Ed Summers schrieb:

The first step is admitting that you are unable to understand *all*
the crazy library technology lingo, and that library-technology
environment as a whole has become unmanageable. :-)

[evil grin]

2. Don't forget to look at trends outside of "Libraryland".

I think that's really an important point. But I think you won't reach that point until you have gone through all this library technology madness (I think a lot here have, haven't you?). It's not only the "big trends" that libraries tend to interpret their own way: I spent a lot of effort in learning a crude "kind of programming language" used in a library metasearch engine (maybe 20 poeple in the world have some grasp of that "broker programming language" or "Robol" or whatever it is called, it even doesn't have a real name!). Totally worthless knowledge... The same could have been done with some lines of PHP, Java or whatever, but of course, libraries are special and need special solutions :-).

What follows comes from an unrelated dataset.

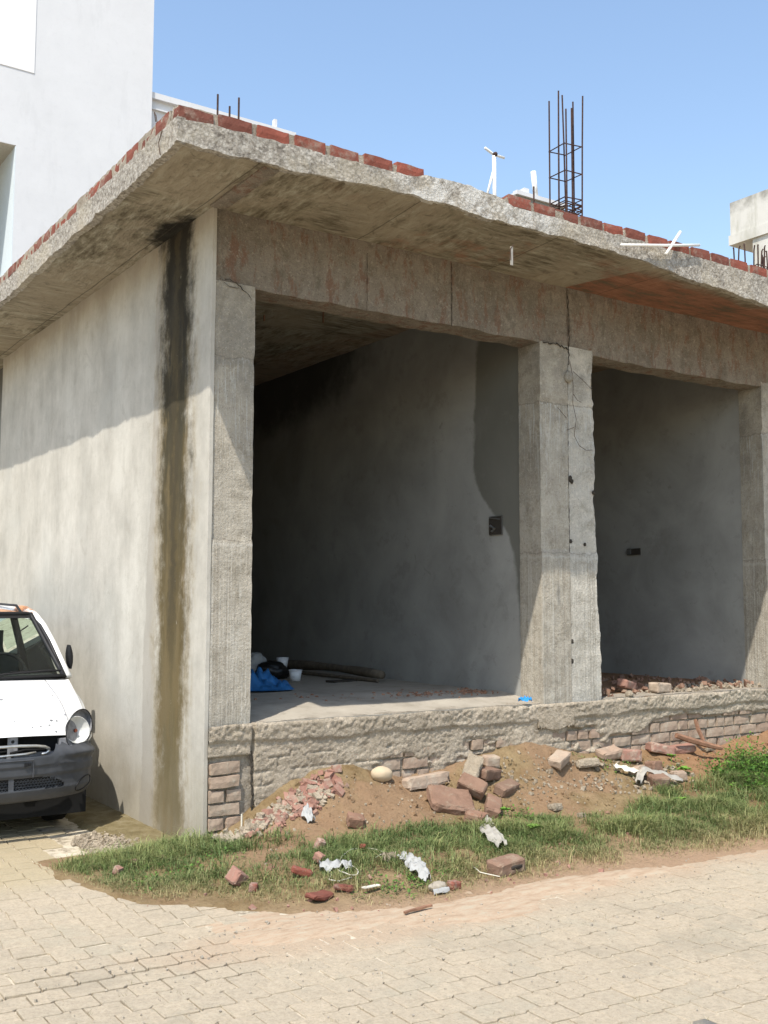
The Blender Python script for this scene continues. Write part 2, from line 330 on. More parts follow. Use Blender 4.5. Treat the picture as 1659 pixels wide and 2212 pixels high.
    # car
    g = G('white_car_paint', .32, .5); P = g.co()
    c = g.mix(g.map(g.noise(3, 5), .5, .8, 0, .12), (.80, .80, .78), (.62, .60, .55))
    ch = g.math('MULTIPLY', g.map(g.noise(23, 5, .7), .70, .73), g.map(g.noise(4, 2), .5, .56)); c = g.mix(ch, c, (.16, .12, .10))
    x, y, z = g.xyz()
    rs = g.math('ADD', g.math('POWER', g.math('DIVIDE', g.math('ADD', x, .74), .5), 2.0), g.math('POWER', g.math('DIVIDE', g.math('SUBTRACT', y, 2.42), .30), 2.0))
    rm = g.math('MULTIPLY', g.map(g.math('ADD', rs, g.math('MULTIPLY', g.noise(9, 6, .8), 2.0)), 1.3, 1.75, 1, 0), g.map(z, 1.45, 1.5))
    c = g.mix(rm, c, g.ramp(g.noise(14, 5), [(.35, (.13, .045, .02)), (.6, (.50, .25, .12))]))
    g.b.inputs['Coat Weight'].default_value = .5; m['paint'] = g.out(c, g.mix(rm, .32, .9))
    m['bumper'] = plain('grey_bumper_plastic', (.056, .060, .068), .5, spec=.4, var=.25, sc_=6)
    m['black'] = plain('black_plastic', (.012, .012, .013), .55)
    m['void'] = plain('engine_bay_black', (.006, .006, .006), .9)
    m['trim'] = plain('worn_chrome', (.60, .59, .56), .3, .8, var=.15)
    m['silver'] = plain('lamp_reflector', (.60, .60, .57), .3, .1, var=.1)
    m['lampgrey'] = plain('lamp_housing', (.24, .24, .25), .5, var=.3)
    m['bulb'] = plain('amber_bulb', (.16, .05, .03), .3)
    m['rubber'] = plain('tyre_rubber', (.007, .007, .007), .9)
    m['seat'] = plain('seat_fabric', (.06, .065, .06), .9)
    m['dash'] = plain('dashboard_vinyl', (.035, .04, .037), .8)
    g = G('car_glass', .05, .5); g.b.inputs['Base Color'].default_value = (0.02, .03, .028, 1)
    tr = g.n.new('ShaderNodeBsdfTransparent'); tr.inputs[0].default_value = (.72, .80, .76, 1)
    mx = g.n.new('ShaderNodeMixShader'); fr = g.n.new('ShaderNodeFresnel'); fr.inputs[0].default_value = 1.45
    gl = g.n.new('ShaderNodeBsdfGlossy'); gl.inputs['Roughness'].default_value = .03; gl.inputs[0].default_value = (.9, .95, .95, 1)
    o = g.n['Material Output']; g.L(fr.outputs[0], mx.inputs[0]); g.L(tr.outputs[0], mx.inputs[1]); g.L(gl.outputs[0], mx.inputs[2]); g.L(mx.outputs[0], o.inputs[0]); m['glass'] = g.m
    # litter
    m['tarp'] = plain('blue_tarpaulin', (.02, .12, .30), .45, spec=.5, var=.3, sc_=9)
    m['bluebag'] = plain('bright_blue_plastic', (.03, .25, .60), .45, var=.2)
    m['bucket'] = plain('white_plastic', (.72, .73, .74), .4, var=.04)
    m['blackbag'] = plain('black_bag', (.008, .008, .008), .5, spec=.5)
    m['cloth'] = plain('dirty_white_cloth', (.33, .31, .27), .95, var=.15, sc_=25)
    m['paper'] = plain('white_litter', (.34, .34, .325), .8, var=.1)
    m['matroll'] = plain('rolled_mat', (.13, .105, .075), .95, var=.3, sc_=14, bump=.4)
    m['wood'] = plain('dry_wood', (.24, .13, .08), .9, var=.3, sc_=20, bump=.4)
    m['orange'] = plain('orange_wrapper', (.45, .10, .03), .6)
    m['string'] = plain('pale_cord', (.62, .58, .48), .9)
    m['straw'] = plain('dry_straw', (.27, .21, .11), .9)
    m['steel'] = plain('galvanised_box', (.20, .20, .19), .5, .6)
    return m
MT = build_mats()

# ------------------------------------------------------------------ object helpers
def tag(o, label=None, cat=None, group=None, kind=None):
    if label: o['label'] = label
    if cat: o['category'] = cat
    if group: o['group'] = group
    if kind: o['kind'] = kind
    return o
def thing(name, label, cat, loc=(0, 0, 0), rot=(0, 0, 0), group=None):
    o = bpy.data.objects.new(name, None); COL.objects.link(o); o.location = loc; o.rotation_euler = rot
    o.empty_display_size = .1
    return tag(o, label, cat, group)
def link(name, me, mat=None, parent=None, loc=None, rot=None):
    if mat is not None and not me.materials: me.materials.append(MT[mat] if isinstance(mat, str) else mat)
    o = bpy.data.objects.new(name, me); COL.objects.link(o)
    if parent: o.parent = parent
    if loc is not None: o.location = loc
    if rot is not None: o.rotation_euler = rot
    return o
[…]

Same with data conversion: For things that could be easily done using some regular expressions, Perl, XSLT, even sed or whatever usual text processing tool you like, we use a product specific (again crude) "kind of programming language" (nowhere clearly defined or documented, of course). Our whole business depends on putting lots of effort into pretty worthless technology knowledge... And there are still people in the library scene, that dogmatically tell you reasons why you can't handle holy bibliographic library records in "vulgar full text search engines" like Solr... So the question is: Who has to learn?